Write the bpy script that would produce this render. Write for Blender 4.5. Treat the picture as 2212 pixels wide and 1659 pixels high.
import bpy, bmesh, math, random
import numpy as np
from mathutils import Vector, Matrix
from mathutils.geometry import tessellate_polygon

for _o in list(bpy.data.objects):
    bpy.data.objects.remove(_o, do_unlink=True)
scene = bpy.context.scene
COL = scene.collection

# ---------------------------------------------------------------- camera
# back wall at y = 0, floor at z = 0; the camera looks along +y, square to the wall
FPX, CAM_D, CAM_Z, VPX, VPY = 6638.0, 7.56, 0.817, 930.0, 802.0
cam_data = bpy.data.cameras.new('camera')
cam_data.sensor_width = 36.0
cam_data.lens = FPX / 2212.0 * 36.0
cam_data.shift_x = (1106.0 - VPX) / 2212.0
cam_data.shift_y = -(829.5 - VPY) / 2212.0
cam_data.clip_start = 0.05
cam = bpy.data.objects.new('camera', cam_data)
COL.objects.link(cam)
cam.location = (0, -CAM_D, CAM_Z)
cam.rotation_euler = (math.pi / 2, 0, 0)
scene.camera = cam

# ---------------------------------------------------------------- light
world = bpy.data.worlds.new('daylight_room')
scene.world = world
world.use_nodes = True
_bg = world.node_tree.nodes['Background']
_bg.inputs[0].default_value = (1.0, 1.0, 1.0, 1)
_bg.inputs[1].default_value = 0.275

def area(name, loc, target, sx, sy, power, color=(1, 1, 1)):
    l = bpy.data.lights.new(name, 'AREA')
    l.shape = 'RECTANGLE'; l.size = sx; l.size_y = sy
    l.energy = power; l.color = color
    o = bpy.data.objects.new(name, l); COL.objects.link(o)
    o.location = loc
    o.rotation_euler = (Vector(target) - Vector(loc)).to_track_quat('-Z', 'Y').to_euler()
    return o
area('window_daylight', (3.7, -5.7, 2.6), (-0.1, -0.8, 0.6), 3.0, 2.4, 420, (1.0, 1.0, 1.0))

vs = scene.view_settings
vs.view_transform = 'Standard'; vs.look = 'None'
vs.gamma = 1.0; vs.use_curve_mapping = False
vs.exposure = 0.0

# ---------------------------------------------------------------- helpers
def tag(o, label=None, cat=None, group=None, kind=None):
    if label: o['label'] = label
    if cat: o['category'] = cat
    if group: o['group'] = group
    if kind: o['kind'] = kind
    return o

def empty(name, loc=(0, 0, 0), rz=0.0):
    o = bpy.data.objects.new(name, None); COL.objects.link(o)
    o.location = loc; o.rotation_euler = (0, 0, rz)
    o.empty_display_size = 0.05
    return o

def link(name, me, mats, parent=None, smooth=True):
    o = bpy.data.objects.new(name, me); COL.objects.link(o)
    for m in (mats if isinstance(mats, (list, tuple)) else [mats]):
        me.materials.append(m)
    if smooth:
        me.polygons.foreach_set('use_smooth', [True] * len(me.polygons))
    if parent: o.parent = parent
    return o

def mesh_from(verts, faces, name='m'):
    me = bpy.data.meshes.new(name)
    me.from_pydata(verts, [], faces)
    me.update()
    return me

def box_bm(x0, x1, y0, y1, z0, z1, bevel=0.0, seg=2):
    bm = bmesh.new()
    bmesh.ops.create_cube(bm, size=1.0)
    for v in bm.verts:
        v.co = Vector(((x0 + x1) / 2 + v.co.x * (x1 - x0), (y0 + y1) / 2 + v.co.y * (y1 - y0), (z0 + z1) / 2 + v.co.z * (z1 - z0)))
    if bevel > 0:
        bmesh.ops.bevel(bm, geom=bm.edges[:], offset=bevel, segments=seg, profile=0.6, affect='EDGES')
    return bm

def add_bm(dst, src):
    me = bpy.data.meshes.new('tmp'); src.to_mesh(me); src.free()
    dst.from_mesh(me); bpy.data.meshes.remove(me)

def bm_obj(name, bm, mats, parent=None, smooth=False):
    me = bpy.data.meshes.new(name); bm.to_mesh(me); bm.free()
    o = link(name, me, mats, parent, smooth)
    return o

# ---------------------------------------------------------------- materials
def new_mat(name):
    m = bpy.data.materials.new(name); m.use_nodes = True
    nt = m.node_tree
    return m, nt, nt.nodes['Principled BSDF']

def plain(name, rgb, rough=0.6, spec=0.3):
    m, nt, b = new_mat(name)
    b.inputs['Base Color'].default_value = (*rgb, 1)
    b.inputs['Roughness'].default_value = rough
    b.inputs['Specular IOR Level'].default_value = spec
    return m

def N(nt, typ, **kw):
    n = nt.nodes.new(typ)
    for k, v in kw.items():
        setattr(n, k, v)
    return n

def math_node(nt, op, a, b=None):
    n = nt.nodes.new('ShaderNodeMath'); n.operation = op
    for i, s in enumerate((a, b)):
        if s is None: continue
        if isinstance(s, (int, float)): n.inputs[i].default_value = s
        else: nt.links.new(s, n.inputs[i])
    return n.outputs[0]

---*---

DIRECTION
What are the exact lines from the beginning of the material through the line containing "scene.camera = cam"? Write out those lines alone.

RESPONSE TO THIS TASK
Write the bpy script that would produce this render. Write for Blender 4.5. Treat the picture as 2212 pixels wide and 1659 pixels high.
import bpy, bmesh, math, random
import numpy as np
from mathutils import Vector, Matrix
from mathutils.geometry import tessellate_polygon

for _o in list(bpy.data.objects):
    bpy.data.objects.remove(_o, do_unlink=True)
scene = bpy.context.scene
COL = scene.collection

# ---------------------------------------------------------------- camera
# back wall at y = 0, floor at z = 0; the camera looks along +y, square to the wall
FPX, CAM_D, CAM_Z, VPX, VPY = 6638.0, 7.56, 0.817, 930.0, 802.0
cam_data = bpy.data.cameras.new('camera')
cam_data.sensor_width = 36.0
cam_data.lens = FPX / 2212.0 * 36.0
cam_data.shift_x = (1106.0 - VPX) / 2212.0
cam_data.shift_y = -(829.5 - VPY) / 2212.0
cam_data.clip_start = 0.05
cam = bpy.data.objects.new('camera', cam_data)
COL.objects.link(cam)
cam.location = (0, -CAM_D, CAM_Z)
cam.rotation_euler = (math.pi / 2, 0, 0)
scene.camera = cam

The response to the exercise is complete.